-- START OF Material provided --

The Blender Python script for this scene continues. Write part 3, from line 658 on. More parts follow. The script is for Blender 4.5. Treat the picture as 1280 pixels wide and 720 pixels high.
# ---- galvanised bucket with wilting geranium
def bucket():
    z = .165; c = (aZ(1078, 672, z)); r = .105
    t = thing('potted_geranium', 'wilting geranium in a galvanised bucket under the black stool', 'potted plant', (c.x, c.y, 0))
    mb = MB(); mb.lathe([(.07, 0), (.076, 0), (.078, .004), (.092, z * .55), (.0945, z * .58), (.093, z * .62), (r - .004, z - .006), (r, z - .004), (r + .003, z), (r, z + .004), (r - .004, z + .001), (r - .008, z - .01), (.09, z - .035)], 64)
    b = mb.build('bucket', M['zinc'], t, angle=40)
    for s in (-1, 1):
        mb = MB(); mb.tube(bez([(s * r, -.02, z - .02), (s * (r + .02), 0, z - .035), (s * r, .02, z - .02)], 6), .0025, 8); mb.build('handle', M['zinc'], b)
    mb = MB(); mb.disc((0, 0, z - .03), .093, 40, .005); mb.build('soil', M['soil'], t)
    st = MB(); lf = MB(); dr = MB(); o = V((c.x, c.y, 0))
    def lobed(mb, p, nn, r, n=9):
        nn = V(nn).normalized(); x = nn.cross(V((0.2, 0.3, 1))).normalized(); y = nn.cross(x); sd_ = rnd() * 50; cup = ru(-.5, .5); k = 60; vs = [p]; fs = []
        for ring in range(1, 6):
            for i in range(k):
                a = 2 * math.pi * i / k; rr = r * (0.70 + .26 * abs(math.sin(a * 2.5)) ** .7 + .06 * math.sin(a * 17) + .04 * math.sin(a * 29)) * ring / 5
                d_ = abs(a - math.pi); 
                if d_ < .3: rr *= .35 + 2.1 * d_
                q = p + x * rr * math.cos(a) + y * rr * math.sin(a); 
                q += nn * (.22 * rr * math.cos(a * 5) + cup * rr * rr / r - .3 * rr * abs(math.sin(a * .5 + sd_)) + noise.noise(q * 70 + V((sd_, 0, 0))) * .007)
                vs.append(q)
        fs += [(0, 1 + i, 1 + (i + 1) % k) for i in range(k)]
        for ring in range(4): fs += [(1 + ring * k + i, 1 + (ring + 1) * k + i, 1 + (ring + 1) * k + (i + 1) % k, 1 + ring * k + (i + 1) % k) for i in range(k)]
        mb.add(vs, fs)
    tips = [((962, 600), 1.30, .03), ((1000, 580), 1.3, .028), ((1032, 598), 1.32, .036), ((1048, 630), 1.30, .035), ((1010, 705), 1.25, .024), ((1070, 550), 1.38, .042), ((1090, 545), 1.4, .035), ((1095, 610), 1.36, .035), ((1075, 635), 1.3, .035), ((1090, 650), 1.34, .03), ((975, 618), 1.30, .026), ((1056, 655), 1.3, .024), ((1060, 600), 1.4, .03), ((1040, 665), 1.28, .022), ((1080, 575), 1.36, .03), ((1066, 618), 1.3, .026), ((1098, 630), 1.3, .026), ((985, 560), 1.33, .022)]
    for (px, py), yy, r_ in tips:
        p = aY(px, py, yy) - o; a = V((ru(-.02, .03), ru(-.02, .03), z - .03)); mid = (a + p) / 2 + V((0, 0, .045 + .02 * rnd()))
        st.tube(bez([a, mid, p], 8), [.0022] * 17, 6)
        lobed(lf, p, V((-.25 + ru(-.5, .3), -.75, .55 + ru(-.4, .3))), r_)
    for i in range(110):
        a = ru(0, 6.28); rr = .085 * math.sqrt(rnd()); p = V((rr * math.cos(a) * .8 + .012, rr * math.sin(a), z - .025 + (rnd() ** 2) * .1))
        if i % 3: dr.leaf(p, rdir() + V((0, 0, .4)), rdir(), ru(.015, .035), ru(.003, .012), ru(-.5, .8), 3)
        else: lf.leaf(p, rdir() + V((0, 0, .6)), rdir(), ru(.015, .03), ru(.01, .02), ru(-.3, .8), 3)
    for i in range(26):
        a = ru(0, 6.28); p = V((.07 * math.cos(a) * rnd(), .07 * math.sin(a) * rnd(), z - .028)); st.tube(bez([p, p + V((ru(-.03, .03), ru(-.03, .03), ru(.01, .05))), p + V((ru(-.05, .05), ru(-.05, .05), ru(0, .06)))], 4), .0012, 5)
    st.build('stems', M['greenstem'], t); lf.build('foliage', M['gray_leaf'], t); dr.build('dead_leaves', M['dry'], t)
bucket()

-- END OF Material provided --

What you should do: Give the listing again, word for word.

Answer for the task:
The Blender Python script for this scene continues. Write part 3, from line 658 on. More parts follow. The script is for Blender 4.5. Treat the picture as 1280 pixels wide and 720 pixels high.
# ---- galvanised bucket with wilting geranium
def bucket():
    z = .165; c = (aZ(1078, 672, z)); r = .105
    t = thing('potted_geranium', 'wilting geranium in a galvanised bucket under the black stool', 'potted plant', (c.x, c.y, 0))
    mb = MB(); mb.lathe([(.07, 0), (.076, 0), (.078, .004), (.092, z * .55), (.0945, z * .58), (.093, z * .62), (r - .004, z - .006), (r, z - .004), (r + .003, z), (r, z + .004), (r - .004, z + .001), (r - .008, z - .01), (.09, z - .035)], 64)
    b = mb.build('bucket', M['zinc'], t, angle=40)
    for s in (-1, 1):
        mb = MB(); mb.tube(bez([(s * r, -.02, z - .02), (s * (r + .02), 0, z - .035), (s * r, .02, z - .02)], 6), .0025, 8); mb.build('handle', M['zinc'], b)
    mb = MB(); mb.disc((0, 0, z - .03), .093, 40, .005); mb.build('soil', M['soil'], t)
    st = MB(); lf = MB(); dr = MB(); o = V((c.x, c.y, 0))
    def lobed(mb, p, nn, r, n=9):
        nn = V(nn).normalized(); x = nn.cross(V((0.2, 0.3, 1))).normalized(); y = nn.cross(x); sd_ = rnd() * 50; cup = ru(-.5, .5); k = 60; vs = [p]; fs = []
        for ring in range(1, 6):
            for i in range(k):
                a = 2 * math.pi * i / k; rr = r * (0.70 + .26 * abs(math.sin(a * 2.5)) ** .7 + .06 * math.sin(a * 17) + .04 * math.sin(a * 29)) * ring / 5
                d_ = abs(a - math.pi); 
                if d_ < .3: rr *= .35 + 2.1 * d_
                q = p + x * rr * math.cos(a) + y * rr * math.sin(a); 
                q += nn * (.22 * rr * math.cos(a * 5) + cup * rr * rr / r - .3 * rr * abs(math.sin(a * .5 + sd_)) + noise.noise(q * 70 + V((sd_, 0, 0))) * .007)
                vs.append(q)
        fs += [(0, 1 + i, 1 + (i + 1) % k) for i in range(k)]
        for ring in range(4): fs += [(1 + ring * k + i, 1 + (ring + 1) * k + i, 1 + (ring + 1) * k + (i + 1) % k, 1 + ring * k + (i + 1) % k) for i in range(k)]
        mb.add(vs, fs)
    tips = [((962, 600), 1.30, .03), ((1000, 580), 1.3, .028), ((1032, 598), 1.32, .036), ((1048, 630), 1.30, .035), ((1010, 705), 1.25, .024), ((1070, 550), 1.38, .042), ((1090, 545), 1.4, .035), ((1095, 610), 1.36, .035), ((1075, 635), 1.3, .035), ((1090, 650), 1.34, .03), ((975, 618), 1.30, .026), ((1056, 655), 1.3, .024), ((1060, 600), 1.4, .03), ((1040, 665), 1.28, .022), ((1080, 575), 1.36, .03), ((1066, 618), 1.3, .026), ((1098, 630), 1.3, .026), ((985, 560), 1.33, .022)]
    for (px, py), yy, r_ in tips:
        p = aY(px, py, yy) - o; a = V((ru(-.02, .03), ru(-.02, .03), z - .03)); mid = (a + p) / 2 + V((0, 0, .045 + .02 * rnd()))
        st.tube(bez([a, mid, p], 8), [.0022] * 17, 6)
        lobed(lf, p, V((-.25 + ru(-.5, .3), -.75, .55 + ru(-.4, .3))), r_)
    for i in range(110):
        a = ru(0, 6.28); rr = .085 * math.sqrt(rnd()); p = V((rr * math.cos(a) * .8 + .012, rr * math.sin(a), z - .025 + (rnd() ** 2) * .1))
        if i % 3: dr.leaf(p, rdir() + V((0, 0, .4)), rdir(), ru(.015, .035), ru(.003, .012), ru(-.5, .8), 3)
        else: lf.leaf(p, rdir() + V((0, 0, .6)), rdir(), ru(.015, .03), ru(.01, .02), ru(-.3, .8), 3)
    for i in range(26):
        a = ru(0, 6.28); p = V((.07 * math.cos(a) * rnd(), .07 * math.sin(a) * rnd(), z - .028)); st.tube(bez([p, p + V((ru(-.03, .03), ru(-.03, .03), ru(.01, .05))), p + V((ru(-.05, .05), ru(-.05, .05), ru(0, .06)))], 4), .0012, 5)
    st.build('stems', M['greenstem'], t); lf.build('foliage', M['gray_leaf'], t); dr.build('dead_leaves', M['dry'], t)
bucket()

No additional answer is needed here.